**Available data**
------------------------------------------------------------------------
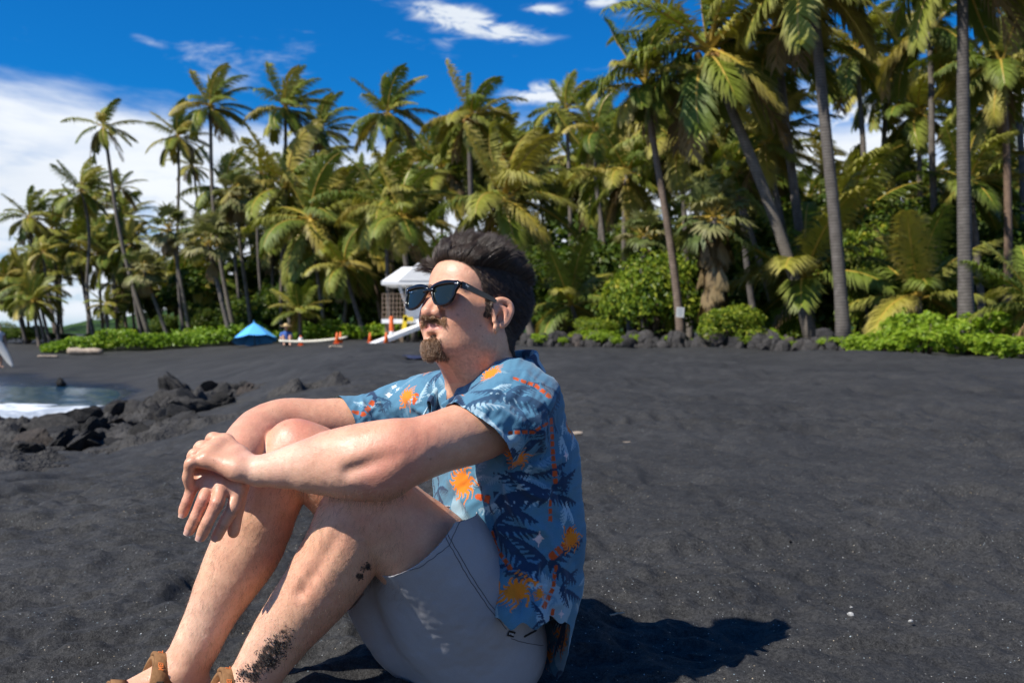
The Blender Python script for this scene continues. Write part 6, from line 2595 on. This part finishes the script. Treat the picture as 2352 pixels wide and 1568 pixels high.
def build_nails():
    t = MT('finger_nail', 0.5, 0.25)
    t.col((0.60, 0.33, 0.25))
    t.b.inputs['Subsurface Weight'].default_value = 0.1
    t.b.inputs['Subsurface Scale'].default_value = 0.003
    t2 = MT('nail_edge', 0.5, 0.25)
    t2.col((0.66, 0.45, 0.36))
    for p3, ax, side, up, r in NAILS:
        V, F, mi = [], [], []
        na, nt = 8, 9
        for i in range(na):
            a = -0.0100 + 0.0160 * i / (na - 1)
            wd = 0.92 * (1 - 0.10 * abs(i - 4) / 4) * (0.86 if i in (0, na - 1) else 1.0)
            drop = 0.0009 * max(0, (i - 4) / 3) ** 2
            for j in range(nt):
                th = (j / (nt - 1) - 0.5) * 2 * 0.80 * wd
                rr = r * 1.07
                V.append(p3 + ax * a + (up * math.cos(th) + side * math.sin(th)) * rr - up * drop)
        for i in range(na - 1):
            for j in range(nt - 1):
                q = i * nt + j
                F.append((q, q + 1, q + nt + 1, q + nt))
                mi.append(1 if i == na - 2 else 0)
        me = mesh_np('fingernail', np.array(V), np.array(F), [t.m, t2.m], mi)
        link('fingernail', me, person)


build_nails()


# ---------------------------------------------------------------- rocks and things on the beach
def gz(x, d):
    return float(ground((x - 1176) / FP * d, d))


def build_rocks():
    wall = [rock_mesh('rock', 100 + i, 2, M_WALLROCK, 0.30) for i in range(8)]
    lava = [rock_mesh('rock', 120 + i, 4, M_LAVA, 0.55) for i in range(7)]
    rg = np.random.default_rng(21)
    for row, n, lift, back in ((0, 52, 0.0, 0.0), (1, 40, 0.12, 0.35), (2, 20, 0.20, 0.7)):
        for i in range(n):
            x = 1205 + (1975 - 1205) * (i + rg.uniform(-.35, .35)) / (n - 1)
            d = np.interp(x, [1205, 1500, 1750, 1975], [29.6, 27.2, 24.6, 21.6]) + back + rg.uniform(-.15, .15)
            s = float(np.clip(.14 * math.exp(rg.normal(0, .42)), .06, .30))
            o = link('rock', wall[rg.integers(8)], loc=((x - 1176) / FP * d, d, gz(x, d) + lift + s * .25), rot=(rg.uniform(0, 6), rg.uniform(0, 6), rg.uniform(0, 6)), scale=(s * rg.uniform(.9, 1.5), s, s * rg.uniform(.7, 1)))
            tag(o, 'dark weathered stone in the low rock row along the back of the beach', 'rock', 'stones of the rock row')
    # boulders of the lava outcrop
    spots = [(165, 985, 13.6, .42), (215, 960, 14.6, .40), (262, 948, 15.2, .46), (305, 935, 15.6, .50), (355, 925, 15.8, .52), (405, 918, 15.9, .50), (432, 905, 16.2, .46), (470, 925, 15.4, .40), (510, 935, 14.9, .36), (548, 930, 15.1, .30),
             (250, 990, 13.0, .36), (320, 975, 13.4, .40), (390, 965, 13.6, .42), (450, 965, 13.4, .34), (505, 965, 13.2, .30), (200, 1010, 12.0, .30), (290, 1005, 12.0, .32), (360, 1000, 12.2, .34), (430, 995, 12.3, .30),
             (60, 1000, 12.8, .32), (110, 1005, 12.4, .34), (20, 985, 13.6, .30), (60, 1035, 10.6, .26), (150, 1035, 10.6, .28), (240, 1035, 10.5, .26), (330, 1030, 10.6, .26), (420, 1025, 10.8, .24)]
    extra = []
    for x, y, d, s in spots:
        for q in range(2):
            extra.append((x + rg.uniform(-38, 38), y + rg.uniform(2, 16), d - rg.uniform(.1, .9), s * rg.uniform(.4, .7)))
    spots = [(x, y, d, s * .78) for x, y, d, s in spots] + extra
    for i, (x, y, d, s) in enumerate(spots):
        p = W(x, y, d)
        z = max(gz(x, d) + s * .1, min(p[2], gz(x, d) + s * .4))
        o = link('lava_boulder', lava[i % 7], loc=(p[0], p[1], z), rot=(rg.uniform(-.9, .9), rg.uniform(-.9, .9), rg.uniform(0, 6)), scale=(s * rg.uniform(1, 1.5), s * rg.uniform(.9, 1.2), s * rg.uniform(.34, .55)))
        tag(o, 'rough black lava boulder in the outcrop beside the foamy cove at the left', 'rock', 'lava boulders by the cove')
    o = link('stone', lava[2], loc=W(138, 886, 31) * np.array((1, 1, 0)) + np.array((0, 0, gz(138, 31) + .08)), scale=.16)
    tag(o, 'single small stone alone on the far wet sand above the foam', 'rock')


def simple(name, col, rough=0.6, spec=0.4, vary=0.12):
    c = np.array(col)
    return mat_noise(name, tuple(c * (1 - vary)), tuple(np.minimum(c * (1 + vary), 1)), 5, rough, spec)


def build_umbrella():
    d = 46.0
    c = W(585, 781, d)
    t = thing('beach_umbrella', 'bright blue beach umbrella tilted over the green berm at the left', 'umbrella', (c[0], c[1], gz(585, d)))
    z0 = c[2] - gz(585, d)
    m = simple('blue_canvas', (0.10, 0.42, 0.90), 0.7, 0.3, .06)
    tilt = np.array(Matrix.Rotation(math.radians(-6), 3, 'Y') @ Matrix.Rotation(math.radians(-14), 3, 'X'))
    V, F = [(0, 0, 0.84)], []
    n = 32
    for q, (r, z) in enumerate(((0.35, .60), (0.72, .30), (1.03, 0.02))):
        for k in range(n):
            a = 2 * math.pi * k / n
            sag = -0.05 * (r / 1.03) * (1 - abs(math.sin(a * 4))) * -1
            V.append((r * math.cos(a) * (1 - .03 * (1 - abs(math.cos(a * 4)))), r * math.sin(a), z - 0.05 * (r / 1.03) * abs(math.sin(a * 4))))
    for k in range(n):
        F.append((0, 1 + k, 1 + (k + 1) % n))
        for q in range(2):
            a, b = 1 + q * n + k, 1 + q * n + (k + 1) % n
            F.append((a, a + n, b + n, b))
    V = np.array(V) @ tilt.T + np.array((0, 0, z0))
    MB().add(V, F).build('canopy', m, t)
    w = simple('umbrella_pole', (0.05, 0.05, 0.055), .4)
    ax = tilt @ np.array((0, 0, 1.0))
    MB().tube([np.array((0, 0, z0)) - ax * (z0 + .2), np.array((0, 0, z0)) + ax * 0.80], .022, 8).build('pole', w, t)
    MB().tube([np.array((0, 0, z0)) + ax * .80, np.array((0, 0, z0)) + ax * .95], (.03, .008), 8).build('finial', m, t)
    for k in range(8):
        a = 2 * math.pi * (k + .5) / 8 + math.pi / 8
        e = tilt @ np.array((1.0 * math.cos(a), 1.0 * math.sin(a), 0.0)) + np.array((0, 0, z0))
        MB().tube([np.array((0, 0, z0)) + ax * .78, e], .008, 5).build('rib', w, t)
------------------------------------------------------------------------
**Prompt**
Repeat the listing above up to and including the line with "return float(ground((x - 1176)", starting from its first line. Drop any pictures.

**Result of the exercise**
The Blender Python script for this scene continues. Write part 6, from line 2595 on. This part finishes the script. Treat the picture as 2352 pixels wide and 1568 pixels high.
def build_nails():
    t = MT('finger_nail', 0.5, 0.25)
    t.col((0.60, 0.33, 0.25))
    t.b.inputs['Subsurface Weight'].default_value = 0.1
    t.b.inputs['Subsurface Scale'].default_value = 0.003
    t2 = MT('nail_edge', 0.5, 0.25)
    t2.col((0.66, 0.45, 0.36))
    for p3, ax, side, up, r in NAILS:
        V, F, mi = [], [], []
        na, nt = 8, 9
        for i in range(na):
            a = -0.0100 + 0.0160 * i / (na - 1)
            wd = 0.92 * (1 - 0.10 * abs(i - 4) / 4) * (0.86 if i in (0, na - 1) else 1.0)
            drop = 0.0009 * max(0, (i - 4) / 3) ** 2
            for j in range(nt):
                th = (j / (nt - 1) - 0.5) * 2 * 0.80 * wd
                rr = r * 1.07
                V.append(p3 + ax * a + (up * math.cos(th) + side * math.sin(th)) * rr - up * drop)
        for i in range(na - 1):
            for j in range(nt - 1):
                q = i * nt + j
                F.append((q, q + 1, q + nt + 1, q + nt))
                mi.append(1 if i == na - 2 else 0)
        me = mesh_np('fingernail', np.array(V), np.array(F), [t.m, t2.m], mi)
        link('fingernail', me, person)


build_nails()


# ---------------------------------------------------------------- rocks and things on the beach
def gz(x, d):
    return float(ground((x - 1176) / FP * d, d))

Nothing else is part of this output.